STORED DATA:

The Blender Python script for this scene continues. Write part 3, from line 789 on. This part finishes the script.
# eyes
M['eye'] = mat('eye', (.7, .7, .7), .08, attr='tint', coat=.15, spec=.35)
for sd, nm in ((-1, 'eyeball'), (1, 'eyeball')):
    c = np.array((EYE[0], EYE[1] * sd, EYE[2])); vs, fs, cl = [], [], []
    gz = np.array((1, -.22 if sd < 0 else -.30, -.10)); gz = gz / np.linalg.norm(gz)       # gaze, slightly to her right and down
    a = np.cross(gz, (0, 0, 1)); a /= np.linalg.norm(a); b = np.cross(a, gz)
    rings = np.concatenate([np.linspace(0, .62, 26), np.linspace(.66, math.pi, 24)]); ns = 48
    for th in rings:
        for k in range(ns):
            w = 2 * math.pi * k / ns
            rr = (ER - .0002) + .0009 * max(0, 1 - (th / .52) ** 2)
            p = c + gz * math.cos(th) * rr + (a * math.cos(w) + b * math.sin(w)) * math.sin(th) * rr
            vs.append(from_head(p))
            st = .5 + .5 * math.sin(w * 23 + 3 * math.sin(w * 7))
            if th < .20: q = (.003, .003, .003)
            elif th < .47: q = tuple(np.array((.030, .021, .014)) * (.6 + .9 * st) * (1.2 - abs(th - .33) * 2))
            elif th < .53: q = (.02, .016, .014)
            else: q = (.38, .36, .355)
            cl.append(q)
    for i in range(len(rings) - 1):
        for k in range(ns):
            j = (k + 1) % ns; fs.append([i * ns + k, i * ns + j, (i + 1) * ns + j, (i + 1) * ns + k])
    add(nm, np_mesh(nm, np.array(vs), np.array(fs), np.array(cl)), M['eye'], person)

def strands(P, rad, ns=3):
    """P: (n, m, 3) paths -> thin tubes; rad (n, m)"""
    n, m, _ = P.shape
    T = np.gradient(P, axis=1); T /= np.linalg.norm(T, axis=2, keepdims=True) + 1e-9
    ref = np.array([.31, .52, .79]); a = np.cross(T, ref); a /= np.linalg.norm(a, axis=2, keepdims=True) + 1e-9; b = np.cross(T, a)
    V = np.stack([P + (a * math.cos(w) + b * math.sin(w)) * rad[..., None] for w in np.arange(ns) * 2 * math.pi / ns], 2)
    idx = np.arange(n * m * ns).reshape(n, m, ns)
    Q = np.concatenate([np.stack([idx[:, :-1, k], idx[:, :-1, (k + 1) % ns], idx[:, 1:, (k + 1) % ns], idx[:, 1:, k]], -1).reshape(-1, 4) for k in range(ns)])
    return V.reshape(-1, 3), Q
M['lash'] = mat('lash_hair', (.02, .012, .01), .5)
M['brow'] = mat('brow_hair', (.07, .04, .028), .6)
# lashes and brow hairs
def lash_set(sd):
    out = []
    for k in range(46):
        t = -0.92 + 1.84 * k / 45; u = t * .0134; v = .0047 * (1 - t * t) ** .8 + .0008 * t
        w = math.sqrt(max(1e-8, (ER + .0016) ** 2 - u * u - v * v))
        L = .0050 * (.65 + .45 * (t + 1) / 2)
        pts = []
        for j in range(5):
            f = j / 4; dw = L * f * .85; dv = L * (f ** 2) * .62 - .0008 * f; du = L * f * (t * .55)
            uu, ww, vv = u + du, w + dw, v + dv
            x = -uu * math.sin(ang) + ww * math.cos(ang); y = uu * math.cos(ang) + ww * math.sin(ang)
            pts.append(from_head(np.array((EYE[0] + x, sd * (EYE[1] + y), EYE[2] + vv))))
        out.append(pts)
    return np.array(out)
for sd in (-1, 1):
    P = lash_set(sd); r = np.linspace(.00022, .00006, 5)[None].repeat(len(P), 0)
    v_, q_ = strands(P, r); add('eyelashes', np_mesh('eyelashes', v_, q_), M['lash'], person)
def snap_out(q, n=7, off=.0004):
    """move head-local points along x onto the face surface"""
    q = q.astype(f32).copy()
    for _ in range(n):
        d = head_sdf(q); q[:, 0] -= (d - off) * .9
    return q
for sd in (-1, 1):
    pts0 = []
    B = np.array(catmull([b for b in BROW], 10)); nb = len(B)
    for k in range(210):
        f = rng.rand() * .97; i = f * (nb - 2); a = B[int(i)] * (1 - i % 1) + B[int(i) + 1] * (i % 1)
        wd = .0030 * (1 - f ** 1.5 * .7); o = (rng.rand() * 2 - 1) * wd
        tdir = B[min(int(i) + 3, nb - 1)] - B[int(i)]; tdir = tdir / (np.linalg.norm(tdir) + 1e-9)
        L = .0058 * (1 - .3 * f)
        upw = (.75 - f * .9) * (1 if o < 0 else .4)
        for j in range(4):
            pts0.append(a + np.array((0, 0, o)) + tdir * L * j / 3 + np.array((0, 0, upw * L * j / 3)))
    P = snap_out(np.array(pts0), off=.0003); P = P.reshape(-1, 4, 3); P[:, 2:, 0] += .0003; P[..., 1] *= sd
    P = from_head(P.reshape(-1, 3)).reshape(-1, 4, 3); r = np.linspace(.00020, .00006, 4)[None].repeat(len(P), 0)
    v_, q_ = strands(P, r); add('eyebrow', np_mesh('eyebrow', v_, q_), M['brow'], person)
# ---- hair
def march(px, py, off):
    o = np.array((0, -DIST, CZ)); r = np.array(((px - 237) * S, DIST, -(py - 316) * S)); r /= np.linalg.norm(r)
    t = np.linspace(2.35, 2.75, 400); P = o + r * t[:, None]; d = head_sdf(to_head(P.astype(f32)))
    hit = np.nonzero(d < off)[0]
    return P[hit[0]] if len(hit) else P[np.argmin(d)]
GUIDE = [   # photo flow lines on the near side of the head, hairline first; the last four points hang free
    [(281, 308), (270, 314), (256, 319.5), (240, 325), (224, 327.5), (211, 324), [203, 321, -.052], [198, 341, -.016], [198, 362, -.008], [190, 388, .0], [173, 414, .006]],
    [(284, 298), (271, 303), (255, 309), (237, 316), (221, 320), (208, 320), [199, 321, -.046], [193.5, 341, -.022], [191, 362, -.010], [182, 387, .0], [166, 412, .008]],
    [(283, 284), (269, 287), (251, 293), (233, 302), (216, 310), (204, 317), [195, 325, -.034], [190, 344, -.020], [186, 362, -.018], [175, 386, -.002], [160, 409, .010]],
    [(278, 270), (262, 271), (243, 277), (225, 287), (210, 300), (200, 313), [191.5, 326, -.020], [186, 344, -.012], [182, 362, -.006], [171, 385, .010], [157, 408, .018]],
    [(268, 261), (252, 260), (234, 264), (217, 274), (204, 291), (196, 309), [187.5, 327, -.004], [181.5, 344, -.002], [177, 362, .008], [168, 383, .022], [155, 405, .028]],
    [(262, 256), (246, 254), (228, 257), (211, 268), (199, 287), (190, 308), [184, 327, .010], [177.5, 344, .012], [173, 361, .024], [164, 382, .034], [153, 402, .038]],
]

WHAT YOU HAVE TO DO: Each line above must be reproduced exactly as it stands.

TASK ANSWER:
The Blender Python script for this scene continues. Write part 3, from line 789 on. This part finishes the script.
# eyes
M['eye'] = mat('eye', (.7, .7, .7), .08, attr='tint', coat=.15, spec=.35)
for sd, nm in ((-1, 'eyeball'), (1, 'eyeball')):
    c = np.array((EYE[0], EYE[1] * sd, EYE[2])); vs, fs, cl = [], [], []
    gz = np.array((1, -.22 if sd < 0 else -.30, -.10)); gz = gz / np.linalg.norm(gz)       # gaze, slightly to her right and down
    a = np.cross(gz, (0, 0, 1)); a /= np.linalg.norm(a); b = np.cross(a, gz)
    rings = np.concatenate([np.linspace(0, .62, 26), np.linspace(.66, math.pi, 24)]); ns = 48
    for th in rings:
        for k in range(ns):
            w = 2 * math.pi * k / ns
            rr = (ER - .0002) + .0009 * max(0, 1 - (th / .52) ** 2)
            p = c + gz * math.cos(th) * rr + (a * math.cos(w) + b * math.sin(w)) * math.sin(th) * rr
            vs.append(from_head(p))
            st = .5 + .5 * math.sin(w * 23 + 3 * math.sin(w * 7))
            if th < .20: q = (.003, .003, .003)
            elif th < .47: q = tuple(np.array((.030, .021, .014)) * (.6 + .9 * st) * (1.2 - abs(th - .33) * 2))
            elif th < .53: q = (.02, .016, .014)
            else: q = (.38, .36, .355)
            cl.append(q)
    for i in range(len(rings) - 1):
        for k in range(ns):
            j = (k + 1) % ns; fs.append([i * ns + k, i * ns + j, (i + 1) * ns + j, (i + 1) * ns + k])
    add(nm, np_mesh(nm, np.array(vs), np.array(fs), np.array(cl)), M['eye'], person)

def strands(P, rad, ns=3):
    """P: (n, m, 3) paths -> thin tubes; rad (n, m)"""
    n, m, _ = P.shape
    T = np.gradient(P, axis=1); T /= np.linalg.norm(T, axis=2, keepdims=True) + 1e-9
    ref = np.array([.31, .52, .79]); a = np.cross(T, ref); a /= np.linalg.norm(a, axis=2, keepdims=True) + 1e-9; b = np.cross(T, a)
    V = np.stack([P + (a * math.cos(w) + b * math.sin(w)) * rad[..., None] for w in np.arange(ns) * 2 * math.pi / ns], 2)
    idx = np.arange(n * m * ns).reshape(n, m, ns)
    Q = np.concatenate([np.stack([idx[:, :-1, k], idx[:, :-1, (k + 1) % ns], idx[:, 1:, (k + 1) % ns], idx[:, 1:, k]], -1).reshape(-1, 4) for k in range(ns)])
    return V.reshape(-1, 3), Q
M['lash'] = mat('lash_hair', (.02, .012, .01), .5)
M['brow'] = mat('brow_hair', (.07, .04, .028), .6)
# lashes and brow hairs
def lash_set(sd):
    out = []
    for k in range(46):
        t = -0.92 + 1.84 * k / 45; u = t * .0134; v = .0047 * (1 - t * t) ** .8 + .0008 * t
        w = math.sqrt(max(1e-8, (ER + .0016) ** 2 - u * u - v * v))
        L = .0050 * (.65 + .45 * (t + 1) / 2)
        pts = []
        for j in range(5):
            f = j / 4; dw = L * f * .85; dv = L * (f ** 2) * .62 - .0008 * f; du = L * f * (t * .55)
            uu, ww, vv = u + du, w + dw, v + dv
            x = -uu * math.sin(ang) + ww * math.cos(ang); y = uu * math.cos(ang) + ww * math.sin(ang)
            pts.append(from_head(np.array((EYE[0] + x, sd * (EYE[1] + y), EYE[2] + vv))))
        out.append(pts)
    return np.array(out)
for sd in (-1, 1):
    P = lash_set(sd); r = np.linspace(.00022, .00006, 5)[None].repeat(len(P), 0)
    v_, q_ = strands(P, r); add('eyelashes', np_mesh('eyelashes', v_, q_), M['lash'], person)
def snap_out(q, n=7, off=.0004):
    """move head-local points along x onto the face surface"""
    q = q.astype(f32).copy()
    for _ in range(n):
        d = head_sdf(q); q[:, 0] -= (d - off) * .9
    return q
for sd in (-1, 1):
    pts0 = []
    B = np.array(catmull([b for b in BROW], 10)); nb = len(B)
    for k in range(210):
        f = rng.rand() * .97; i = f * (nb - 2); a = B[int(i)] * (1 - i % 1) + B[int(i) + 1] * (i % 1)
        wd = .0030 * (1 - f ** 1.5 * .7); o = (rng.rand() * 2 - 1) * wd
        tdir = B[min(int(i) + 3, nb - 1)] - B[int(i)]; tdir = tdir / (np.linalg.norm(tdir) + 1e-9)
        L = .0058 * (1 - .3 * f)
        upw = (.75 - f * .9) * (1 if o < 0 else .4)
        for j in range(4):
            pts0.append(a + np.array((0, 0, o)) + tdir * L * j / 3 + np.array((0, 0, upw * L * j / 3)))
    P = snap_out(np.array(pts0), off=.0003); P = P.reshape(-1, 4, 3); P[:, 2:, 0] += .0003; P[..., 1] *= sd
    P = from_head(P.reshape(-1, 3)).reshape(-1, 4, 3); r = np.linspace(.00020, .00006, 4)[None].repeat(len(P), 0)
    v_, q_ = strands(P, r); add('eyebrow', np_mesh('eyebrow', v_, q_), M['brow'], person)
# ---- hair
def march(px, py, off):
    o = np.array((0, -DIST, CZ)); r = np.array(((px - 237) * S, DIST, -(py - 316) * S)); r /= np.linalg.norm(r)
    t = np.linspace(2.35, 2.75, 400); P = o + r * t[:, None]; d = head_sdf(to_head(P.astype(f32)))
    hit = np.nonzero(d < off)[0]
    return P[hit[0]] if len(hit) else P[np.argmin(d)]
GUIDE = [   # photo flow lines on the near side of the head, hairline first; the last four points hang free
    [(281, 308), (270, 314), (256, 319.5), (240, 325), (224, 327.5), (211, 324), [203, 321, -.052], [198, 341, -.016], [198, 362, -.008], [190, 388, .0], [173, 414, .006]],
    [(284, 298), (271, 303), (255, 309), (237, 316), (221, 320), (208, 320), [199, 321, -.046], [193.5, 341, -.022], [191, 362, -.010], [182, 387, .0], [166, 412, .008]],
    [(283, 284), (269, 287), (251, 293), (233, 302), (216, 310), (204, 317), [195, 325, -.034], [190, 344, -.020], [186, 362, -.018], [175, 386, -.002], [160, 409, .010]],
    [(278, 270), (262, 271), (243, 277), (225, 287), (210, 300), (200, 313), [191.5, 326, -.020], [186, 344, -.012], [182, 362, -.006], [171, 385, .010], [157, 408, .018]],
    [(268, 261), (252, 260), (234, 264), (217, 274), (204, 291), (196, 309), [187.5, 327, -.004], [181.5, 344, -.002], [177, 362, .008], [168, 383, .022], [155, 405, .028]],
    [(262, 256), (246, 254), (228, 257), (211, 268), (199, 287), (190, 308), [184, 327, .010], [177.5, 344, .012], [173, 361, .024], [164, 382, .034], [153, 402, .038]],
]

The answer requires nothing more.